Millisecond thoughts: Neuroscience and free will

March 8, 2005

Two portraits graced my study walls for many years: Holbein’s Erasmus and Cranach’s Luther. Already in high school I was enjoying Erasmus’s Julius Exclusus and other satires critical of the pope; even earlier I was reading Luther’s catechisms.

The two titans became the yin and yang of my Christian humanist/ Christian reformer inquiries, and they remain so. The two came to theological blows in their great controversy on the freedom of the will versus the bondage of the will. I wanted both to win—and maybe both did, on their terms. And then again, maybe they both lost, on other terms.

How does one settle the matter? When I finished my recent biography of Luther (Penguin Books), I thought I’d left their controversy behind. Suddenly, however, a scientific discovery impels a revisiting of their conflict. Erasmus defended the freedom of the will in terms that Luther thought implied human perfectibility. Luther, of course, denied any possibility of that, believing it denied a role for God’s grace.

In Tim Crane’s review of Benjamin Libet’s Mind Time: The Temporal Factor in Consciousness (Times Literary Supplement, January 14) I learned that in 1993 in Gothenburg, neuroscientist Libet discovered that in humans “the neural precursors of some voluntary actions occur before the conscious awareness of the decision to act.” (Headline: “Now it has been proven: we are all somewhat behind.”) Ask a subject to perform a simple voluntary action—which would mean by “free will”—such as lifting a finger, and the research suggests that “the act was preceded by a rise in electrical activity” in the area of the brain that causes action (the “readiness potential” or RP).

“The striking discovery is that while the RP is activated 550 milliseconds before the action, the subject’s awareness of his decision to act occurs only 150-200 milliseconds before the action. The conclusion is that the causes of brain actions occur fractionally earlier than our conscious awareness of deciding to do them.”

Says Crane: “Some claim that Libet’s results have implications for the debate about the freedom of the will.” Psychologist Daniel Wegner argues that these results “explode the commonsense idea that we have free and rational control of our actions.” Thus “conscious will” is an illusion, a “loose end,” but a valuable one, since “without it, it would be hard to make sense of the phenomenon of moral responsibility.” So score one for Luther?

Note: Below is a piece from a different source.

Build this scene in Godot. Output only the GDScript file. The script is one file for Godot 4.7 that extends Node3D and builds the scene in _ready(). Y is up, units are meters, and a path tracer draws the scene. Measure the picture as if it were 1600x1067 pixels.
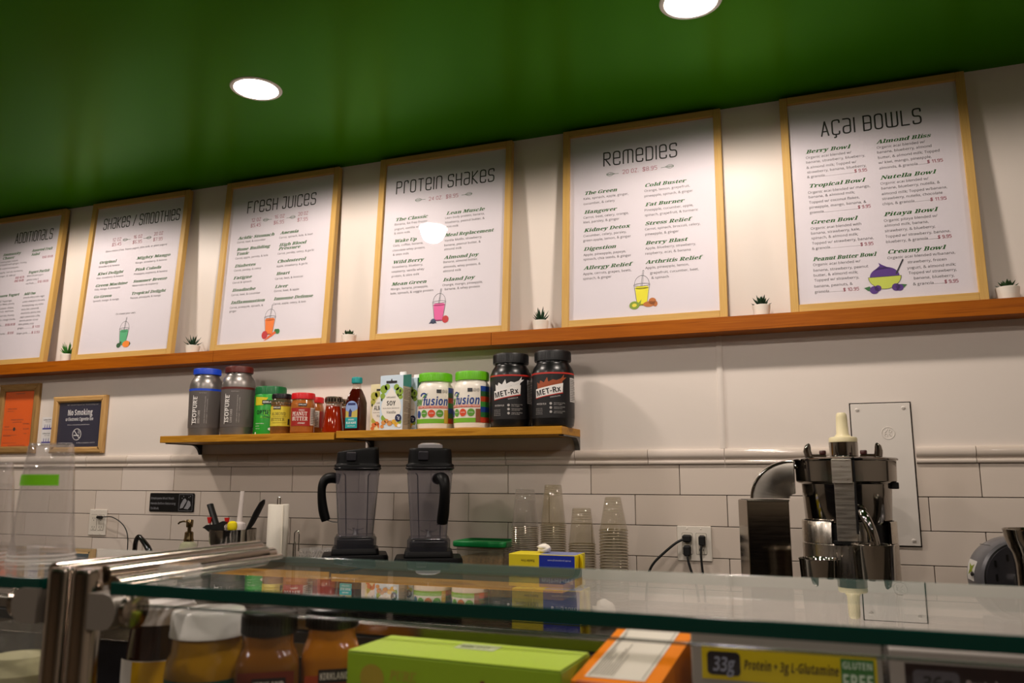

Libet, however, thinks “a person has the freedom to ‘veto’ [any] apparently free act.” So while “conscious free will does not initiate our freely voluntary acts, it can control the outcome or actual performance of the act.” With veto power and control in mind, score one for Erasmus. Libet says he knows of no “testable” experiment that “demonstrates the validity of natural law determinism.” So “the phenomenon of free will” is not illusory.

Deciding between Libet and Wegner and their partisans is still a matter of interpretation. In any case, it’s a photo finish, because—and this is the scientific-theological point—everything we are talking about occurs during an interval of 550 milliseconds minus 150-200 milliseconds. Set your timers, and let the debate continue. But to set the timer is a conscious decision that will come so quickly that I will not have time to take down the picture of either Luther or Erasmus. Let them continue their creative argument, even if our decision to say so is 400 or 350 milliseconds late, our unconscious deterministic brain function having already decided on the winner. Whichever that is.